(Saved entries)
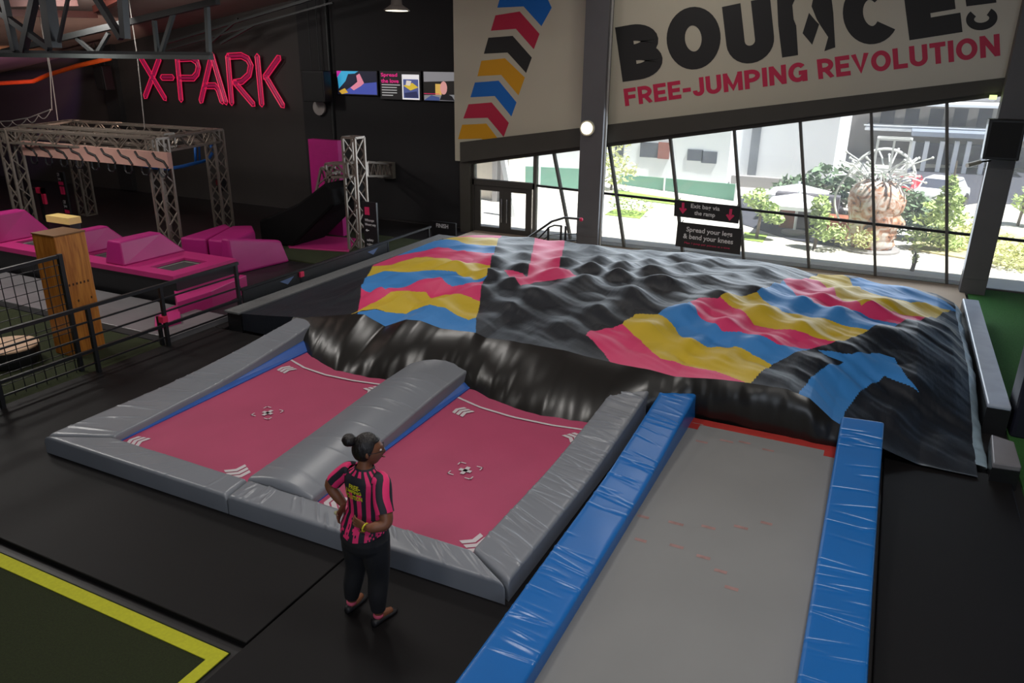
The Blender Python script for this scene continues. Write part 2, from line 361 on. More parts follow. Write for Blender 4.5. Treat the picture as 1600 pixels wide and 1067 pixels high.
# glass double door under a fixed light
dl = wy(738, 300, YG).x; b = MB(); hd = wy(790, 287, YG).z
b.bar((dl, YG-0.03, hd), (doorR, YG-0.03, hd), 0.12, 0.16); b.bar((dl+.05, YG-0.03, -0.05), (dl+.05, YG-0.03, head_z(dl)), 0.1, 0.12, up=(0, 1, 0))
D = struct(b.build('door_1', mat('dark_door_frame', (64, 61, 57), 0.5, 0.05)))
g = MB(); g.prism([(dl, YG, hd), (doorR, YG, hd), (doorR, YG, head_z(doorR)), (dl, YG, head_z(dl))], (0, 0.012, 0)); g.build('pane', M_glass, D)
xm = wy(790, 330, YG).x
for a, c, hx in ((dl+0.1, xm, xm-0.08), (xm, doorR-0.1, xm+0.08)):
    lf = MB(); s = 0.17
    lf.box((a, YG-0.05, -0.05), (a+s, YG+0.01, hd-0.08)); lf.box((c-s, YG-0.05, -0.05), (c, YG+0.01, hd-0.08))
    lf.box((a+s, YG-0.05, hd-0.22), (c-s, YG+0.01, hd-0.08)); lf.box((a+s, YG-0.05, -0.05), (c-s, YG+0.01, 0.12))
    lo = lf.build('door_leaf', MATS['dark_door_frame'], D)
    g = MB(); g.box((a+s, YG-0.02, 0.12), (c-s, YG-0.01, hd-0.22)); g.build('pane', M_glass, lo)
    g = MB(); g.tube([(hx, YG-0.1, 0.3), (hx, YG-0.1, 0.95)], 0.02); g.box((hx-.015, YG-.1, .4), (hx+.015, YG-.04, .43)); g.box((hx-.015, YG-.1, .82), (hx+.015, YG-.04, .85))
    g.build('door_handle', mat('brushed_chrome', (190, 190, 190), 0.25, 0.02, metal=0.9), lo, label='chrome bar handle')
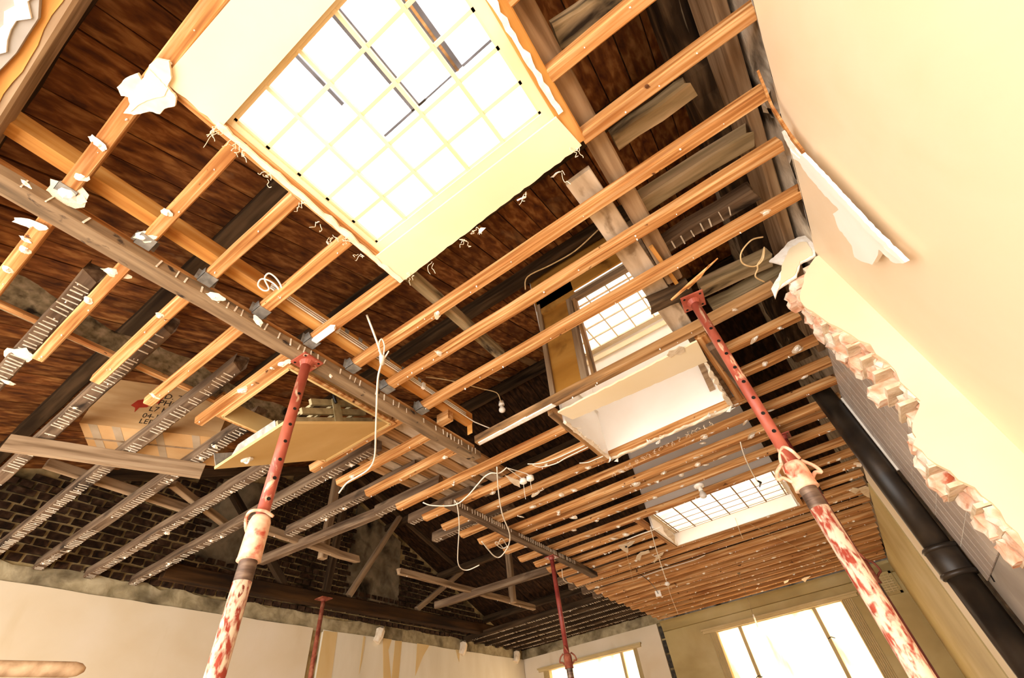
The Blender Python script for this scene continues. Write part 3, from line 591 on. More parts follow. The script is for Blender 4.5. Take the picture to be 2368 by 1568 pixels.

■ **STATED PROBLEM**
Retype everything in the material word for word, minus pictures.

■ **RESPONSE**
The Blender Python script for this scene continues. Write part 2, from line 361 on. More parts follow. Write for Blender 4.5. Treat the picture as 1600 pixels wide and 1067 pixels high.
# glass double door under a fixed light
dl = wy(738, 300, YG).x; b = MB(); hd = wy(790, 287, YG).z
b.bar((dl, YG-0.03, hd), (doorR, YG-0.03, hd), 0.12, 0.16); b.bar((dl+.05, YG-0.03, -0.05), (dl+.05, YG-0.03, head_z(dl)), 0.1, 0.12, up=(0, 1, 0))
D = struct(b.build('door_1', mat('dark_door_frame', (64, 61, 57), 0.5, 0.05)))
g = MB(); g.prism([(dl, YG, hd), (doorR, YG, hd), (doorR, YG, head_z(doorR)), (dl, YG, head_z(dl))], (0, 0.012, 0)); g.build('pane', M_glass, D)
xm = wy(790, 330, YG).x
for a, c, hx in ((dl+0.1, xm, xm-0.08), (xm, doorR-0.1, xm+0.08)):
    lf = MB(); s = 0.17
    lf.box((a, YG-0.05, -0.05), (a+s, YG+0.01, hd-0.08)); lf.box((c-s, YG-0.05, -0.05), (c, YG+0.01, hd-0.08))
    lf.box((a+s, YG-0.05, hd-0.22), (c-s, YG+0.01, hd-0.08)); lf.box((a+s, YG-0.05, -0.05), (c-s, YG+0.01, 0.12))
    lo = lf.build('door_leaf', MATS['dark_door_frame'], D)
    g = MB(); g.box((a+s, YG-0.02, 0.12), (c-s, YG-0.01, hd-0.22)); g.build('pane', M_glass, lo)
    g = MB(); g.tube([(hx, YG-0.1, 0.3), (hx, YG-0.1, 0.95)], 0.02); g.box((hx-.015, YG-.1, .4), (hx+.015, YG-.04, .43)); g.box((hx-.015, YG-.1, .82), (hx+.015, YG-.04, .85))
    g.build('door_handle', mat('brushed_chrome', (190, 190, 190), 0.25, 0.02, metal=0.9), lo, label='chrome bar handle')
The Blender Python script for this scene continues. Write part 3, from line 591 on. More parts follow. The script is for Blender 4.5. Take the picture to be 2368 by 1568 pixels.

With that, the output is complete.